▸ **Task to complete**: Output the material below in its entirety, exactly as given.

▸ **Data segment**:
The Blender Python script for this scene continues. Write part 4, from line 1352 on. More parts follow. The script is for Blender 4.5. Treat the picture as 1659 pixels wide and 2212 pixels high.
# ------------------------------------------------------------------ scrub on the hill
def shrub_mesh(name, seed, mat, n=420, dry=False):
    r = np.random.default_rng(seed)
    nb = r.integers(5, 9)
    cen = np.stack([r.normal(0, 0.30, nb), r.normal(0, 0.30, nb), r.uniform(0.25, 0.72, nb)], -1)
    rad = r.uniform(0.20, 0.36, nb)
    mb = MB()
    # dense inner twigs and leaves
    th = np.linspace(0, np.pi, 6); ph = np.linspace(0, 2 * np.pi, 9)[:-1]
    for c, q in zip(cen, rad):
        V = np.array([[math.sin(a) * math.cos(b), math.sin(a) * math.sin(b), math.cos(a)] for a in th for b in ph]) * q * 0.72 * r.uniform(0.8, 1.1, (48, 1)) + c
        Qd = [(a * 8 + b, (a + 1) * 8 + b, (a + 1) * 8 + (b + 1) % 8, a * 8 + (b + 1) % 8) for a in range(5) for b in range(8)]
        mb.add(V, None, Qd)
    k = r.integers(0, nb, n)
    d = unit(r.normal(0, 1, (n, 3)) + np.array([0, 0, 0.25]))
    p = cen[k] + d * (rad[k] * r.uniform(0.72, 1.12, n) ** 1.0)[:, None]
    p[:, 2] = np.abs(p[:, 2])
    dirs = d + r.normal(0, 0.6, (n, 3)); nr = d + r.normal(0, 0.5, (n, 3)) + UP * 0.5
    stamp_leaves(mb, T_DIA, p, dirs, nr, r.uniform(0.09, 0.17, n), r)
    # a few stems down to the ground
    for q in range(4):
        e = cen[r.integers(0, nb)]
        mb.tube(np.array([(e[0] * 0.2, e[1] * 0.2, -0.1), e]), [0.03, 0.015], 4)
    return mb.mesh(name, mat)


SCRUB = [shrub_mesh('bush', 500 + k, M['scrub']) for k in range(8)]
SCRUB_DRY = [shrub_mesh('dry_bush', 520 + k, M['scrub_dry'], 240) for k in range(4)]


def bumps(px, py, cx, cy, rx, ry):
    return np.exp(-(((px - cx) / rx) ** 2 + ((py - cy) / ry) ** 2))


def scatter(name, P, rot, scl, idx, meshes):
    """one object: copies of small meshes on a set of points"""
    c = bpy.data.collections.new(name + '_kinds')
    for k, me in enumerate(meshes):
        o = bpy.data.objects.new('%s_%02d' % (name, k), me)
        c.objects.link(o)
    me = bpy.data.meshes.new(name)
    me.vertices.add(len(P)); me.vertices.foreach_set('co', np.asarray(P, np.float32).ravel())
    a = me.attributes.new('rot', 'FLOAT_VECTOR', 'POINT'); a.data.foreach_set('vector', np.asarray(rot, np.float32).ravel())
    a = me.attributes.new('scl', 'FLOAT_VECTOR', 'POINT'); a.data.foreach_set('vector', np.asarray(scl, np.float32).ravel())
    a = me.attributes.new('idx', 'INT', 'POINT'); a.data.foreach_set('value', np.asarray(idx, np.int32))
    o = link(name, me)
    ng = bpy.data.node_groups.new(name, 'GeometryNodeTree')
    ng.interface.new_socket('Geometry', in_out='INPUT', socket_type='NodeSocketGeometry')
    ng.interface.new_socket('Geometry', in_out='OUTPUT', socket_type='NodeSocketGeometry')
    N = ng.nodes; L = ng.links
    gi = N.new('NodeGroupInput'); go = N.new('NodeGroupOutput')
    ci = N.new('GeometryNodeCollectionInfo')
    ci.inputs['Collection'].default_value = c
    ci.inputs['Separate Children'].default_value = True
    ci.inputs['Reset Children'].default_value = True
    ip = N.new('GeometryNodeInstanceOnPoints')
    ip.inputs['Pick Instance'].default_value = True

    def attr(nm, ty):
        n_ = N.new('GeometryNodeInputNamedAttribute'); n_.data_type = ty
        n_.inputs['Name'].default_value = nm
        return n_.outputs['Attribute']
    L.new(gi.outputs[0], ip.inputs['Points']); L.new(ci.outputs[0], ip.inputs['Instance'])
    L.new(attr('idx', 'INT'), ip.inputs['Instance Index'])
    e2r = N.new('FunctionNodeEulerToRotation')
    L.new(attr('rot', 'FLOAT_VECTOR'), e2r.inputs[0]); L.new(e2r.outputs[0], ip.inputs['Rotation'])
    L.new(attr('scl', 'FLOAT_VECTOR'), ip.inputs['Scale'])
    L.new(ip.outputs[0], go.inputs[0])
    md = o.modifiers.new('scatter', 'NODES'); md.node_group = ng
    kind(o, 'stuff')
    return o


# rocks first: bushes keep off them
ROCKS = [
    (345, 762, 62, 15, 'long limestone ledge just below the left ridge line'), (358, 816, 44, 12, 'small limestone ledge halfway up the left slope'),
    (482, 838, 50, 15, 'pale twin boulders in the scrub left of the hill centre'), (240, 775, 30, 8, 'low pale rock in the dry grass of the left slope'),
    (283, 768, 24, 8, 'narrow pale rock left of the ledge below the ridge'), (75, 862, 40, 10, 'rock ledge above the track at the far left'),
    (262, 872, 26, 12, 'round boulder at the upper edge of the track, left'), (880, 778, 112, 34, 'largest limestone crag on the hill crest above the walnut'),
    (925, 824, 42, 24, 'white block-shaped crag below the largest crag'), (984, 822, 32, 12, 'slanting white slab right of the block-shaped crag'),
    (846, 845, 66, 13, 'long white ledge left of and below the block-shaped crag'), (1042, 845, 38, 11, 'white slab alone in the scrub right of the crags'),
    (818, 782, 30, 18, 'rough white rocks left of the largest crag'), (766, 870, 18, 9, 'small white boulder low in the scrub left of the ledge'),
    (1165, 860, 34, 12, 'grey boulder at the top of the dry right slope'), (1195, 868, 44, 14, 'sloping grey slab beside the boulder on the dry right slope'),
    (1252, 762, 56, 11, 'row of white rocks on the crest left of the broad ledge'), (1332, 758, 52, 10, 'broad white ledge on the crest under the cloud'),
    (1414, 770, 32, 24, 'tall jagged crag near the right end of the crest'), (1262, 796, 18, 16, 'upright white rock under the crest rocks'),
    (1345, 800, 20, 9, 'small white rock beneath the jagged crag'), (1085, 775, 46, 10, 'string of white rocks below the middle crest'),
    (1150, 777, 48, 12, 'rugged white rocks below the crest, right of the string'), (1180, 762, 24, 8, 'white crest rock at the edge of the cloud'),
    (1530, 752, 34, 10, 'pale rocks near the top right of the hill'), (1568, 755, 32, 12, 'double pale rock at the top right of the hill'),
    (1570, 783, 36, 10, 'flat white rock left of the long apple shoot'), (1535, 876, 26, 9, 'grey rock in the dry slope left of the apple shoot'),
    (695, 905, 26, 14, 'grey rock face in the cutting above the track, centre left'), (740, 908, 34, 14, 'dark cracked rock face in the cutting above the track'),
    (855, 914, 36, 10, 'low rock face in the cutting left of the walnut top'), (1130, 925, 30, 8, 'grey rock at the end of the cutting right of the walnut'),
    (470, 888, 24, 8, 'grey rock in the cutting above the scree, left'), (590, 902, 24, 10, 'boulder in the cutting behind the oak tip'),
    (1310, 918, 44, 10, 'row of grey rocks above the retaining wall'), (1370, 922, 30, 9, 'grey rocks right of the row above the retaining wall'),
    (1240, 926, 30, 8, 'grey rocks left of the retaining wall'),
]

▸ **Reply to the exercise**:
The Blender Python script for this scene continues. Write part 4, from line 1352 on. More parts follow. The script is for Blender 4.5. Treat the picture as 1659 pixels wide and 2212 pixels high.
# ------------------------------------------------------------------ scrub on the hill
def shrub_mesh(name, seed, mat, n=420, dry=False):
    r = np.random.default_rng(seed)
    nb = r.integers(5, 9)
    cen = np.stack([r.normal(0, 0.30, nb), r.normal(0, 0.30, nb), r.uniform(0.25, 0.72, nb)], -1)
    rad = r.uniform(0.20, 0.36, nb)
    mb = MB()
    # dense inner twigs and leaves
    th = np.linspace(0, np.pi, 6); ph = np.linspace(0, 2 * np.pi, 9)[:-1]
    for c, q in zip(cen, rad):
        V = np.array([[math.sin(a) * math.cos(b), math.sin(a) * math.sin(b), math.cos(a)] for a in th for b in ph]) * q * 0.72 * r.uniform(0.8, 1.1, (48, 1)) + c
        Qd = [(a * 8 + b, (a + 1) * 8 + b, (a + 1) * 8 + (b + 1) % 8, a * 8 + (b + 1) % 8) for a in range(5) for b in range(8)]
        mb.add(V, None, Qd)
    k = r.integers(0, nb, n)
    d = unit(r.normal(0, 1, (n, 3)) + np.array([0, 0, 0.25]))
    p = cen[k] + d * (rad[k] * r.uniform(0.72, 1.12, n) ** 1.0)[:, None]
    p[:, 2] = np.abs(p[:, 2])
    dirs = d + r.normal(0, 0.6, (n, 3)); nr = d + r.normal(0, 0.5, (n, 3)) + UP * 0.5
    stamp_leaves(mb, T_DIA, p, dirs, nr, r.uniform(0.09, 0.17, n), r)
    # a few stems down to the ground
    for q in range(4):
        e = cen[r.integers(0, nb)]
        mb.tube(np.array([(e[0] * 0.2, e[1] * 0.2, -0.1), e]), [0.03, 0.015], 4)
    return mb.mesh(name, mat)


SCRUB = [shrub_mesh('bush', 500 + k, M['scrub']) for k in range(8)]
SCRUB_DRY = [shrub_mesh('dry_bush', 520 + k, M['scrub_dry'], 240) for k in range(4)]


def bumps(px, py, cx, cy, rx, ry):
    return np.exp(-(((px - cx) / rx) ** 2 + ((py - cy) / ry) ** 2))


def scatter(name, P, rot, scl, idx, meshes):
    """one object: copies of small meshes on a set of points"""
    c = bpy.data.collections.new(name + '_kinds')
    for k, me in enumerate(meshes):
        o = bpy.data.objects.new('%s_%02d' % (name, k), me)
        c.objects.link(o)
    me = bpy.data.meshes.new(name)
    me.vertices.add(len(P)); me.vertices.foreach_set('co', np.asarray(P, np.float32).ravel())
    a = me.attributes.new('rot', 'FLOAT_VECTOR', 'POINT'); a.data.foreach_set('vector', np.asarray(rot, np.float32).ravel())
    a = me.attributes.new('scl', 'FLOAT_VECTOR', 'POINT'); a.data.foreach_set('vector', np.asarray(scl, np.float32).ravel())
    a = me.attributes.new('idx', 'INT', 'POINT'); a.data.foreach_set('value', np.asarray(idx, np.int32))
    o = link(name, me)
    ng = bpy.data.node_groups.new(name, 'GeometryNodeTree')
    ng.interface.new_socket('Geometry', in_out='INPUT', socket_type='NodeSocketGeometry')
    ng.interface.new_socket('Geometry', in_out='OUTPUT', socket_type='NodeSocketGeometry')
    N = ng.nodes; L = ng.links
    gi = N.new('NodeGroupInput'); go = N.new('NodeGroupOutput')
    ci = N.new('GeometryNodeCollectionInfo')
    ci.inputs['Collection'].default_value = c
    ci.inputs['Separate Children'].default_value = True
    ci.inputs['Reset Children'].default_value = True
    ip = N.new('GeometryNodeInstanceOnPoints')
    ip.inputs['Pick Instance'].default_value = True

    def attr(nm, ty):
        n_ = N.new('GeometryNodeInputNamedAttribute'); n_.data_type = ty
        n_.inputs['Name'].default_value = nm
        return n_.outputs['Attribute']
    L.new(gi.outputs[0], ip.inputs['Points']); L.new(ci.outputs[0], ip.inputs['Instance'])
    L.new(attr('idx', 'INT'), ip.inputs['Instance Index'])
    e2r = N.new('FunctionNodeEulerToRotation')
    L.new(attr('rot', 'FLOAT_VECTOR'), e2r.inputs[0]); L.new(e2r.outputs[0], ip.inputs['Rotation'])
    L.new(attr('scl', 'FLOAT_VECTOR'), ip.inputs['Scale'])
    L.new(ip.outputs[0], go.inputs[0])
    md = o.modifiers.new('scatter', 'NODES'); md.node_group = ng
    kind(o, 'stuff')
    return o


# rocks first: bushes keep off them
ROCKS = [
    (345, 762, 62, 15, 'long limestone ledge just below the left ridge line'), (358, 816, 44, 12, 'small limestone ledge halfway up the left slope'),
    (482, 838, 50, 15, 'pale twin boulders in the scrub left of the hill centre'), (240, 775, 30, 8, 'low pale rock in the dry grass of the left slope'),
    (283, 768, 24, 8, 'narrow pale rock left of the ledge below the ridge'), (75, 862, 40, 10, 'rock ledge above the track at the far left'),
    (262, 872, 26, 12, 'round boulder at the upper edge of the track, left'), (880, 778, 112, 34, 'largest limestone crag on the hill crest above the walnut'),
    (925, 824, 42, 24, 'white block-shaped crag below the largest crag'), (984, 822, 32, 12, 'slanting white slab right of the block-shaped crag'),
    (846, 845, 66, 13, 'long white ledge left of and below the block-shaped crag'), (1042, 845, 38, 11, 'white slab alone in the scrub right of the crags'),
    (818, 782, 30, 18, 'rough white rocks left of the largest crag'), (766, 870, 18, 9, 'small white boulder low in the scrub left of the ledge'),
    (1165, 860, 34, 12, 'grey boulder at the top of the dry right slope'), (1195, 868, 44, 14, 'sloping grey slab beside the boulder on the dry right slope'),
    (1252, 762, 56, 11, 'row of white rocks on the crest left of the broad ledge'), (1332, 758, 52, 10, 'broad white ledge on the crest under the cloud'),
    (1414, 770, 32, 24, 'tall jagged crag near the right end of the crest'), (1262, 796, 18, 16, 'upright white rock under the crest rocks'),
    (1345, 800, 20, 9, 'small white rock beneath the jagged crag'), (1085, 775, 46, 10, 'string of white rocks below the middle crest'),
    (1150, 777, 48, 12, 'rugged white rocks below the crest, right of the string'), (1180, 762, 24, 8, 'white crest rock at the edge of the cloud'),
    (1530, 752, 34, 10, 'pale rocks near the top right of the hill'), (1568, 755, 32, 12, 'double pale rock at the top right of the hill'),
    (1570, 783, 36, 10, 'flat white rock left of the long apple shoot'), (1535, 876, 26, 9, 'grey rock in the dry slope left of the apple shoot'),
    (695, 905, 26, 14, 'grey rock face in the cutting above the track, centre left'), (740, 908, 34, 14, 'dark cracked rock face in the cutting above the track'),
    (855, 914, 36, 10, 'low rock face in the cutting left of the walnut top'), (1130, 925, 30, 8, 'grey rock at the end of the cutting right of the walnut'),
    (470, 888, 24, 8, 'grey rock in the cutting above the scree, left'), (590, 902, 24, 10, 'boulder in the cutting behind the oak tip'),
    (1310, 918, 44, 10, 'row of grey rocks above the retaining wall'), (1370, 922, 30, 9, 'grey rocks right of the row above the retaining wall'),
    (1240, 926, 30, 8, 'grey rocks left of the retaining wall'),
]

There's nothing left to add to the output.